Eine Richtergruppe ("Wir Hamburger Richterinnen und Richter") rief 2 Tage vor der Bürgerschaftswahl öffentlich auf gegen Schill, den Vorsitzenden einer der zu wählenden Parteien (Wortlaut der Anzeige im Hamburger Abendblatt vom 21.9.01).
In der Presse schrieb dazu Die Welt (22.9.01)
und erschienen folgende Leserbriefe
(hier unten wiedergegeben mit Einverständnis der
Urheber):
von Trotha (RiLG), Hamburger Abendblatt vom 28.9.01
"Richterprotest gegen Richter und Richterinnen (Skandal!) -
Das hat uns noch gefehlt! Am 21.9.2001, zwei Tage vor der Wahl und
noch dazu in einer besonderen Lage, die u.a. dadurch gekennzeichnet war,
daß es vorhersehbar auf jede Stimme ankam, haben "HAMBUGER RICHTERINNEN
UND RICHTER" in einer Anzeige "GEGEN RECHTSPOPULISMUS" Stellung bezogen
und deutlich gemacht, daß sie, "wir Hamburger Richterinnen und Richter",
nicht wie der "Berufskollege" Schill denken. Sie, unter ihnen der Jugendrichter
Katz, haben parteipolitisch Stellung bezogen und haben sich, was gewollt
war, allerdings bemäntelt worden ist, auch in eigener Sache geäußert,
nämlich zu ihrer Rechtsprechung.
Diese Anzeige erfordert es, als Bürger und unabdingbar erkennbar auch als Hamburger Richter, im doppelten Sinne des Wortes betroffen, öffentlich Stellung zu nehmen.
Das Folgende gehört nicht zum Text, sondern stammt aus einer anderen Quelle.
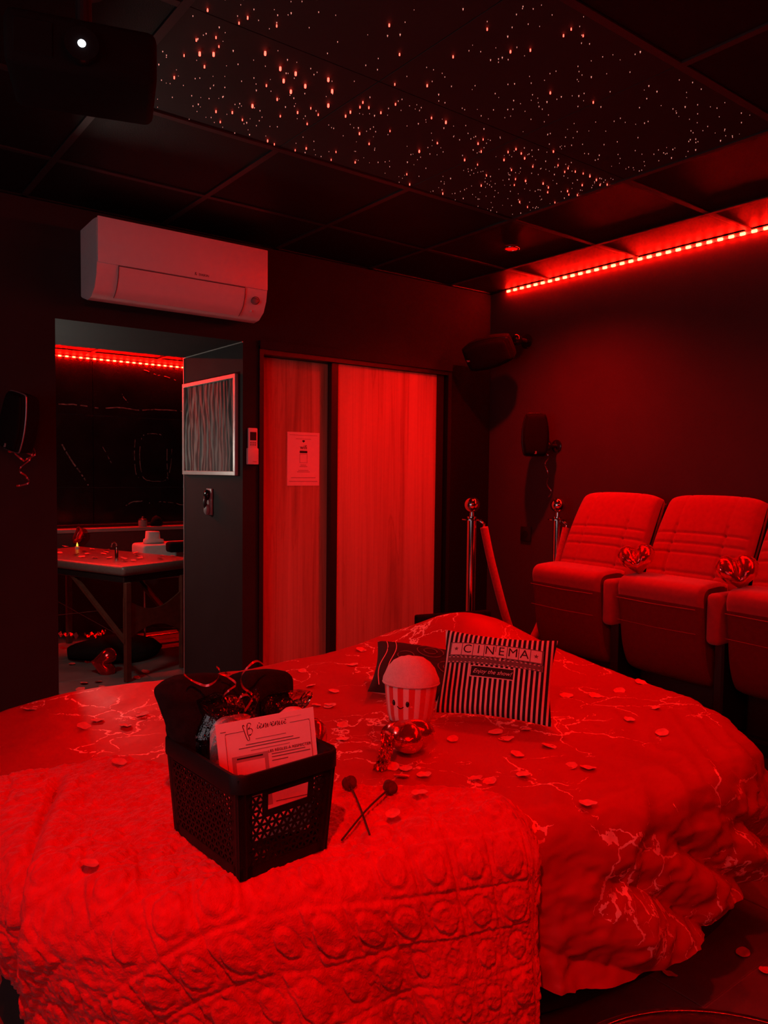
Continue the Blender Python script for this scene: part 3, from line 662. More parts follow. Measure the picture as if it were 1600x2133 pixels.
# ================================================================== SPEAKERS
def speaker(label, ball, front, roll, scale=1.0, off=None, wall=None, wn=(-1, 0, 0), edge='black_gloss'):
    """satellite speaker: barrel-shaped body; its ball joint sits at `ball`, the body centre at ball+off, facing `front`"""
    root = thing('wall_speaker', label, 'speaker', ball)
    f = Vector(front).normalized(); z = Vector((0, 0, 1)); x = f.cross(z).normalized()*-1; u = x.cross(f)*-1
    u = f.cross(x); u = u if u.z > 0 else -u
    R = Matrix((x, -f, u)).transposed().to_4x4() @ Matrix.Rotation(roll, 4, 'Y')
    W, H = .155*scale, .24*scale
    ol = []
    for a, b in [(-.30,.5),(-.15,.508),(0,.51),(.15,.508),(.30,.5),(.36,.47),(.43,.3),(.475,.1),(.485,-.1),(.46,-.28),(.40,-.46),(.34,-.5),(.15,-.512),(0,-.515),(-.15,-.512),(-.34,-.5),(-.40,-.46),(-.46,-.28),(-.485,-.1),(-.475,.1),(-.43,.3),(-.36,.47)]:
        ol.append((a*W, b*H))
    ol = [tuple(q) for q in cr(ol, 3, True)]
    M = Matrix.Translation(Vector(off)) @ R
    body = inflate(ol, .028*scale, 6, 4.0, back=2.6).xf(M)
    obj('body', body, 'matt_black', root, local=True, smooth=True)
    gr = inflate([(a*.90, b*.92) for a, b in ol], .010*scale, 5, 3.0, back=.2); gr.v = [(p[0], p[1]-.024*scale, p[2]) for p in gr.v]; gr.xf(M)
    obj('grille', gr, 'matt_black', root, local=True, smooth=True)
    rim = [Vector((a*.985, -.006*scale, b*.985)) for a, b in ol]+[Vector((ol[0][0]*.985, -.006*scale, ol[0][1]*.985))]
    obj('rim', MB().tube([M @ q for q in rim], .0035*scale, 6, False), edge, root, local=True, smooth=True)
    bd = Matrix.Translation((0, -.033*scale, -.40*H)); bg = MB().box(-.004, .004, -.001, .001, -.010, .004).box(-.008, .002, -.001, .001, -.012, -.008); bg.xf(M @ bd)
    obj('badge', bg, 'grey_plastic', root, local=True)
    obj('ball_joint', MB().sphere((0, 0, 0), .028*scale, 16, 10), 'black_gloss', root, local=True, smooth=True)
    w_ = Vector(wall)-Vector(ball)
    obj('mount_arm', MB().tube([(0, 0, 0), w_], .012*scale, 10), 'black_plastic', root, local=True, smooth='auto')
    q = Vector((0, 0, 1)).rotation_difference(Vector(wn)).to_matrix().to_4x4()
    obj('wall_plate', MB().lathe([(.036*scale, .0005), (.036*scale, .006), (.030*scale, .010), (1e-5, .011)], 24).xf(Matrix.Translation(w_) @ q), 'black_gloss', root, local=True, smooth='auto')
    return root
speaker('black speaker hanging sideways in the corner above the sliding door', (3.46, 3.235, 2.205), (-.75, -.35, -.55), math.radians(78), 1.22, (-.215, .02, -.10), (XR, 3.235, 2.205))
speaker('black barrel-shaped speaker on the seat wall above the rope posts', (3.47, 2.985, 1.565), (-.62, -.78, .0), 0, 1.02, (-.075, .03, .060), (XR, 2.985, 1.565))
speaker('dark speaker with silver rim on the wall left of the opening', (.77, 3.50, 1.57), (-.93, -.36, .0), math.radians(14), 1.0, (-.05, -.06, .02), (.77, YB, 1.57), (0, -1, 0), 'silver_edge')

def curl(label, pts, n=10, wd=.006, m='ribbon_dim', side=(0, 0, 1), loops=None, cat='ribbon'):
    P = cr(pts, n); root_mesh = MB().ribbon(P, wd, side)
    o = obj('curling_ribbon', root_mesh, m, None, smooth=True); return tag(o, label, cat)
def zig(p0, p1, amp, turns, n=60, wob=.3, axis=(1, 0, 0)):
    p0 = np.array(p0); p1 = np.array(p1); ax = np.array(axis); out = []
    for i in range(n+1):
        t = i/n; a = amp*(.6+.4*math.sin(7*t+1)); q = 2*PI*turns*t
        out.append(p0+(p1-p0)*t+ax*a*math.sin(q)+np.array([-ax[1], ax[0], 0])*a*math.cos(q)*wob)
    return out
o = tag(obj('curling_ribbon', MB().ribbon(zig((3.44, 2.975, 1.53), (3.43, 2.93, 1.27), .022, 2.6), .006, (0, 0, 1)), 'ribbon_dim', smooth=True), 'curled ribbon hanging from the speaker above the rope posts', 'ribbon')
LP = [np.array(at_y(x, y, 3.44)) for x, y in [(28,925),(18,935),(16,940),(30,940),(34,930),(33,945),(48,960),(60,955),(72,945),(70,930),(57,923),(52,938),(65,948),(70,944),(62,955),(47,972),(40,983),(56,992),(60,1003),(46,1011),(33,1012)]]
o = tag(obj('curling_ribbon', MB().ribbon([p+np.array([0, .02*math.sin(i*.5), 0]) for i, p in enumerate(cr(LP, 6))], .007, (.3, 0, 1)), 'ribbon_red', smooth=True), 'tangled curly ribbon hanging from the speaker left of the opening', 'ribbon')

# ================================================================== ROOM BEHIND THE OPENING
TA = math.atan2(.33, .944)
mt = thing('massage_table', 'massage table with dark padded top and wooden legs beyond the opening', 'massage table', (1.70, 5.0, 0), TA)
def L2W(x, y, z): return np.array((1.70+x*math.cos(TA)-y*math.sin(TA), 5.0+x*math.sin(TA)+y*math.cos(TA), z))
obj('padded_top', MB().rbox(-.04, .62, -.02, 1.36, .70, .768, .026, 4), 'vinyl', mt, local=True, smooth='auto')
obj('underframe', MB().rbox(-.02, .60, 0, 1.34, .655, .702, .006, 1), 'black_plastic', mt, local=True)
for x in (.005, .475):
    obj('leg', MB().rbox(x-.022, x+.022, -.02, .012, .0, .66, .004, 1), 'wood_table', mt, local=True)
    obj('leg', MB().rbox(x-.022, x+.022, 1.30, 1.332, .0, .66, .004, 1), 'wood_table', mt, local=True)
pan = [(-.02+.5*i/20, .56-.10*math.sin(PI*i/20)) for i in range(21)]+[(.48-.5*i/20, .26+.09*math.sin(PI*i/20)) for i in range(21)]
obj('end_panel', MB().poly(pan, -.006, .008), 'wood_table', mt, local=True)
obj('brace', MB().bar((.005, .01, .26), (.005, .62, .69), .03, .022), 'wood_table', mt, local=True)
obj('brace', MB().bar((.475, .01, .26), (.475, .62, .69), .03, .022), 'wood_table', mt, local=True)
for a, b in (((.005, .30, .44), (.005, 1.1, .30)), ((.005, .0, .28), (.0, .75, .46)), ((.475, .0, .28), (.475, .75, .20))):
    obj('cable', MB().tube([a, b], .0022, 6), 'steel_tube', mt, local=True)
pb = at_z(163, 1128, .80)
def balloon(label, loc, w, rot, thick=.42, group='red heart foil balloons', tail=False, m='balloon_foil'):
    r = thing('heart_balloon', label, 'balloon', loc, group=group, rot=Euler(rot))
    ol = heart_outline(w, 56)
    b = inflate(ol, w*thick*.55, 12, 2.0, center=(0, w*.06))
    V = np.array(b.v); ang = np.arctan2(V[:, 2]-w*.06, V[:, 0]); rr = np.hypot(V[:, 0], V[:, 2]-w*.06)
    edge = np.clip(rr/(w*.5), 0, 1)**3
    V[:, 1] += np.sign(V[:, 1])*w*.010*edge*np.sin(ang*34)*(np.abs(V[:, 1]) > 1e-4)
    V[:, 1] *= 1-.45*np.exp(-((V[:, 0])/(w*.10))**2)*np.clip((V[:, 2]-w*.05)/(w*.2), 0, 1)
    b.v = [tuple(p) for p in V]
    obj('body', b, m, r, local=True, smooth=True)
    sm_ = [(a*1.03, 0, c*1.03) for a, c in ol]; so_ = [(a*.985, 0, c*.985) for a, c in ol]; n = len(ol)
    obj('seam', MB().add([(a, .0006, c) for a, _, c in so_]+[(a, .0006+.002*math.sin(i*2.3), c) for i, (a, _, c) in enumerate(sm_)], [(i, (i+1) % n, n+(i+1) % n, n+i) for i in range(n)]), m, r, local=True)
    obj('neck', MB().ribbon([(0, 0, -w*.53), (.004, .004, -w*.62), (-.002, 0, -w*.70)], .012, (1, 0, 0)), m, r, local=True)
    return r
balloon('red heart balloon standing on the far end of the massage table', (pb[0]+.02, pb[1]+.02, .768+.085), .17, (math.radians(-20), math.radians(150), math.radians(30)), group=None)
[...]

Es macht einen grundsätzlichen Unterschied, ob sich beispielsweise eine Gruppe von Künstlern, wie geschehen, oder eine Gruppe von Angehörigen der rechtsprechenden Gewalt (der Sache nach kann Rechtsprechung 'politisch' sein) in einer Anzeige äußert. Wo jene Richterinnen und Richter, die als solche unabhängig sind und bleiben müssen, ihr Kreuz auf dem Wahlzettel machen, ist ihre private Sache. Als Angehörige der rechtsprechenden Gewalt sind sie allerdings zur Zurückhaltung und Neutralität im politischen Tagesgeschäft verpflichtet.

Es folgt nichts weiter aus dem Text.